41 Overview to MRP Multi-Facility Scheduling

This chapter contains these topics:

41.1 Objectives

  • To understand key MRP multi-facility scheduling concepts

  • To define supply and demand relationships among your branch/plants

  • To use the branch relationships chart to review your supply and demand relationships in a graphical hierarchical format

  • To generate a multi-facility requirements plan

  • To review the time series for the multi-facility requirements plan

  • To review and process transfer messages for the multi-facility requirements plan

41.2 About MRP Multi-Facility Scheduling

In an MRP multi-facility operation, planned orders at the demand facility are the source of demand at the supply facility. You set up and maintain multi-facility schedules to:

  • Manage the movement of component material through multiple production facilities

  • Use assembly lines at one plant to begin the assembly of a product and a different plant for final assembly

  • Handle all resupply movements throughout the manufacturing network

  • Formalize the processing of transfer items among your manufacturing plants

  • Create internal transfer orders to help ensure traceability of material and their costs between facilities

  • Ensure that the branch from which you are ordering has enough inventory in stock to fill the order, or schedule the supply plant to produce it

  • Schedule production according to realistic time frames

You can define facility relationships at any level of detail for an entire facility, a product group, master planning family, or an individual item number. In addition, you can incorporate all your facilities into a single planning schedule.

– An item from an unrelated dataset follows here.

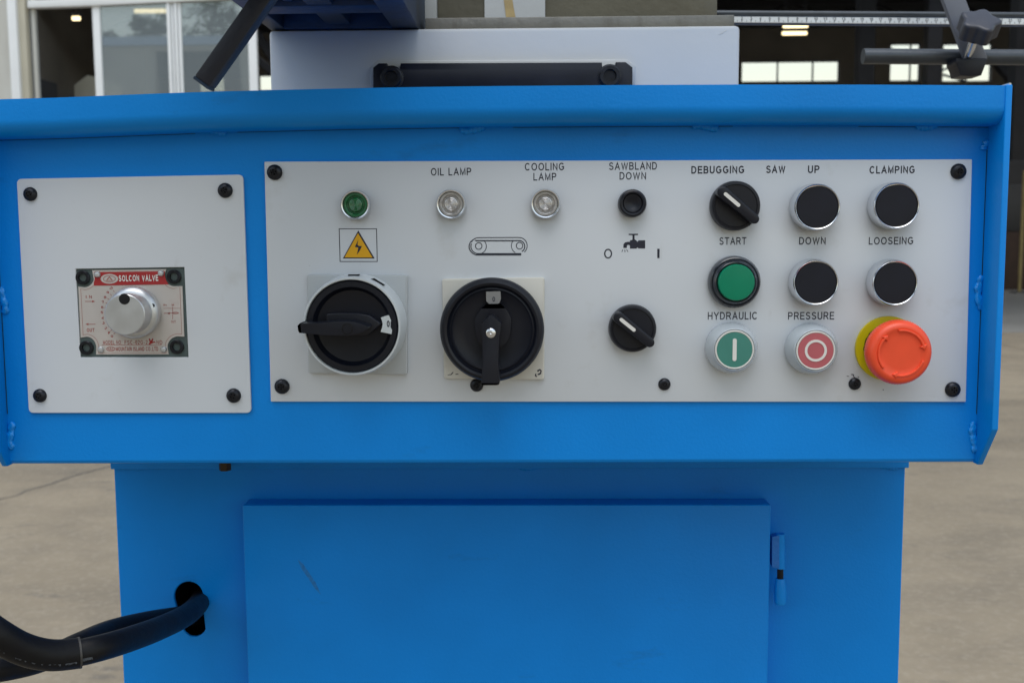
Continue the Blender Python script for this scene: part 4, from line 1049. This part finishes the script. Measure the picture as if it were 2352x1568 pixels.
flat('cabinet_body', [[(q0.x, 0), (q0.x, P(170, 196, 12.6).z), (P(200, 173, 12.6).x, P(200, 173, 12.6).z), (P(236, 182, 12.6).x, P(236, 182, 12.6).z), (q1.x, 0)]], 12.6, .6, 'beige', cab2, bev=.01)
flat('cabinet_door', [[(q0.x+.03, .1), (q0.x+.03, 1.6), (q1.x-.03, 1.6), (q1.x-.03, .1)]], 12.58, .02, 'gasket', cab2, bev=.004); machine(380, 26, 3.5, 3.2, 'inner', 'pale machine behind the sliding window glass')

# ================================================================== OPPOSITE SIDE OF THE YARD (seen only as a reflection in the panes)
oy = -24
def PM(u, v, y): return P(u, v, 2*(YF+.05)-y)       # where a thing behind the camera stands to be mirrored at u, v
opp = thing('warehouse', 'beige warehouse with blue roof across the yard, mirrored in the window', 'building', (PM(400, 100, oy).x, oy, 0))
ez = PM(400, 108, oy).z; d0, d1 = PM(362, 120, oy), PM(560, 186, oy)
ex0, ex1 = PM(-300, 100, oy).x, PM(1400, 100, oy).x
flat('front_wall', [[(ex0, 0), (ex1, 0), (ex1, ez), (ex0, ez)], [(d0.x, .01), (d0.x, d0.z), (d1.x, d0.z), (d1.x, .01)]], oy, .3, 'farwall', opp, smooth=False)
box('back_wall', ex0, ex1, oy-10, oy-9.8, 0, ez, 'farwall', opp); box('side_wall', ex0, ex0+.2, oy-9.8, oy-.01, 0, ez, 'farwall', opp); box('side_wall', ex1-.2, ex1, oy-9.8, oy-.01, 0, ez, 'farwall', opp)
bm = bmesh.new(); hw = (ex1-ex0)/2+.5; rz = PM(400, 84, oy-5).z-ez
V = [bm.verts.new(p) for p in ((-hw, .4, 0), (hw, .4, 0), (hw, -5, rz), (-hw, -5, rz), (-hw, -10.4, 0), (hw, -10.4, 0))]
for f_ in ((0, 1, 2, 3), (3, 2, 5, 4), (0, 3, 4), (1, 5, 2)): bm.faces.new([V[i] for i in f_])
link('roof', bm_mesh(bm), 'farroof', ((ex0+ex1)/2, oy, ez+.01), opp, smooth=False)
def tree(x, y, h, r, label, slim=1.0):
    t = thing('tree', label, 'tree', (x, y, 0), 'trees behind the warehouse')
    n = 9; pts = [(x+.1*math.sin(i), y+.1*math.cos(i*1.7), h*.95*i/(n-1)) for i in range(n)]
    tube('trunk', pts, [.22*(1-.85*i/(n-1)) for i in range(n)], 'bark', t, seg=8)
    bm = bmesh.new()
    clumps = []
    for k in range(46):
        zz = h*(.28+.70*(k/45)**.9); rr_ = r*(1-((zz/h-.35)/.75)**2 if zz/h > .35 else .8)*random.uniform(.35, 1); a = random.uniform(0, 2*PI)
        clumps.append((Vector((rr_*math.cos(a), rr_*math.sin(a), zz)), r*random.uniform(.18, .36)))
    for c_, cr_ in clumps:
        for j in range(48):
            d_ = Vector((random.gauss(0, 1), random.gauss(0, 1), random.gauss(0, 1))).normalized()*cr_*random.random()**.4
            p_ = c_+d_; a1 = Vector((random.gauss(0, 1), random.gauss(0, 1), random.gauss(0, 1))).normalized(); a2 = a1.orthogonal().normalized(); s_ = random.uniform(.10, .2)
            bm.faces.new([bm.verts.new(p_+a1*s_), bm.verts.new(p_+a2*s_*.6), bm.verts.new(p_-a1*s_), bm.verts.new(p_-a2*s_*.6)])
    link('crown', bm_mesh(bm), 'leaf', (x, y, 0), t, smooth=False, kind=None)
for u, v, r, L in ((250, 78, 1.6, 'low slim tree left of the row behind the warehouse roof'), (322, 34, 1.7, 'slim pointed tree mirrored in the left pane'), (362, 38, 1.5, 'slim tree beside the pointed one in the left pane'),
                   (478, -6, 3.0, 'tallest bushy tree, mirrored in the right pane'), (545, 30, 2.4, 'rounded tree right of the tallest one'), (720, 10, 3.0, 'wide tree at the near end of the row')):
    q = PM(u, v, oy-14); tree(q.x, oy-14, q.z, r, L)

In MRP, the system transfers items among your manufacturing plants at the component level. The system transfers component items by:

  • Generating a purchase order at the demand plant for the supply plant

  • Generating a sales order from the demand plant at the supply plant

In the following example, the demand plant (M55) receives components from three different supply plants. Supply plants can also manufacture the end deliverable item.

Figure 41-1 Supply/Demand Plants

Description of Figure 41-1 follows
Description of "Figure 41-1 Supply/Demand Plants"

A breakdown of the percent received from each supply branch/plant indicates that M55 satisfies 80 percent of its required demands from the three supply branch/plants. In this case, the demand plant assembly also supplies the remaining 20 percent of the end item.

MRP multi-facility scheduling consists of the following tasks:

  • Setting up multi-facility requirements plans

  • Generating multi-facility requirements plans

  • Working with MRP multi-facility planning output

The system records MRP multi-facility information in the following tables:

Table Description
Bill of Materials Master (F3002) Contains warehouse or plant level information about bills of material, such as costs and quantities of components, features and options, and levels of detail for each bill.
Branch Relationships Master (F3403) Contains the supply and demand relationships among the branches.
Forecast Consumption Periods (F3405) Contains the periods that you defined on the Forecast Consumption Periods screen.
MPS/MRP/DRP Lower Level Requirements (F3412) Contains the source of gross requirements that are required to build parent items.
Item Master (F4101) Contains basic information about each item that has been defined in inventory, such as item numbers, description, alpha description, category codes, and units of measure.
Item Branch (F4102) Contains warehouse or plant level information, such as costs, quantities, physical location, and branch level category codes.
MPS/MRP/DRP Detail Message Review (F3411) Contains the action messages generated when you run a Master Production Schedule, Material Requirements Plan or Distribution Requirements Plan.